In generale a sopravvivere e a raccogliere tutti gli altri sconti edilizi sarà il bonus ristrutturazioni che però passerà dal 50% su una spesa pari a 96mila euro al 36% su un massimo di 48mila euro. Quanto basta a far scattare l’allarme dei sindacati: ridurre gli incentivi per l’efficienza energetica e per la ristrutturazione delle case, «in totale contraddizione con le stesse politiche europee e relativi fondi», sottolinea la Fillea-Cgil, «sarebbe un errore clamoroso a danno di cittadini, lavoratori e imprese». Tutto da vedere poi il destino del bonus mobili ed elettrodomestici, il contributo fiscale per l’acquisto di arredi e di lavatrici, lavastoviglie, frigoriferi di classe superiore e meno impattante sull’energia elettrica. Su quest’ultimo nella maggioranza c’è però chi si è già mosso: la Lega lo definisce un incentivo ‘buono e virtuoso’ e per rinnovarlo ha presentato una proposta di legge che il primo firmatario Alberto Gusmeroli spera possa essere assorbita nella manovra. Situazione simile per il bonus psicologo introdotto nel 2022. L’intenzione di rinnovarlo è condivisa ma servono i soldi: l’anno scorso sono stati stanziati 10 milioni che ora andranno nuovamente reperiti. 

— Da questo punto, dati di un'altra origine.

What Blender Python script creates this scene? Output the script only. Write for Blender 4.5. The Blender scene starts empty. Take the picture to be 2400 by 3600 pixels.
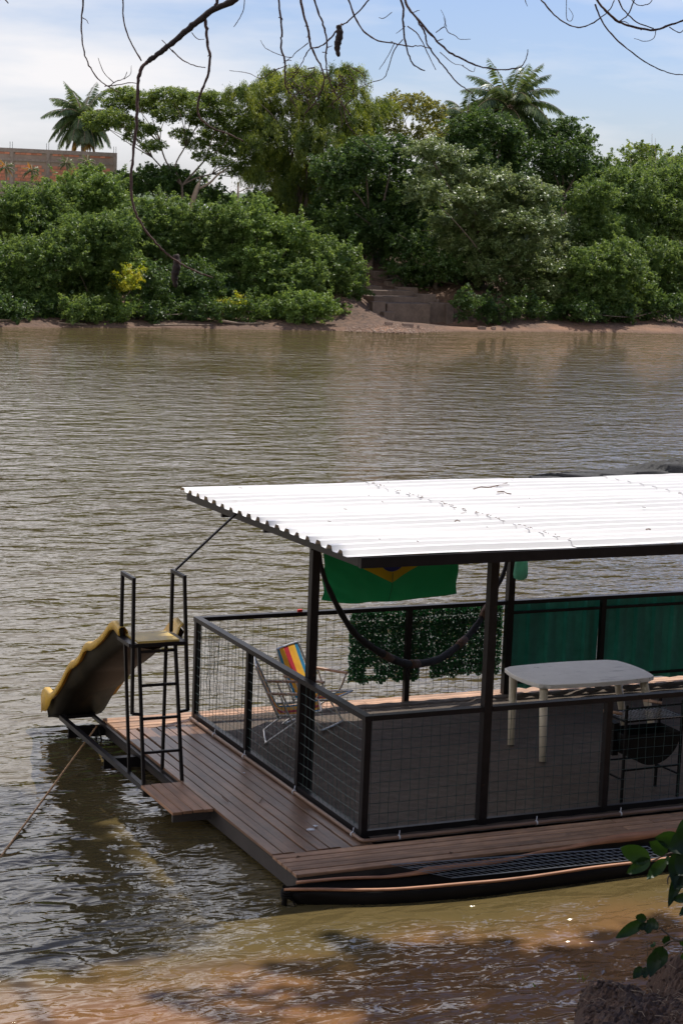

Pensioni, il taglio alla rivalutazione

Un taglio alla rivalutazione delle pensioni rispetto all’inflazione sulla scia di quanto accaduto negli ultimi due anni potrebbe valere per il Governo un risparmio di un miliardo: lo calcola la Cgil che in un Report sulle pensioni ha sottolineato come negli ultimi due anni si siano recuperati con la mancata perequazione oltre 10 miliardi. Se poi si considera il complesso dei risparmi che si cumulano sulla base delle misure già attivate nel decennio 2023-2032 dato che quanto perduto non si recupera si arriva a 61 miliardi lordi (36,8 netti). Secondo il Report nel triennio 2023-25 una pensione che era di 1.732 euro netti nel 2022 subirà un taglio complessivo di 968 euro di mancata rivalutazione mentre una pensione che valeva 2.029 euro netti nel 2022 subirà una perdita di 3.571 euro. Una pensione netta di 2.337 euro avrà una perdita da mancata rivalutazione di 4.487 euro mentre per una pensione netta di 2.646 euro la perdita complessiva sarà di 4.534 euro.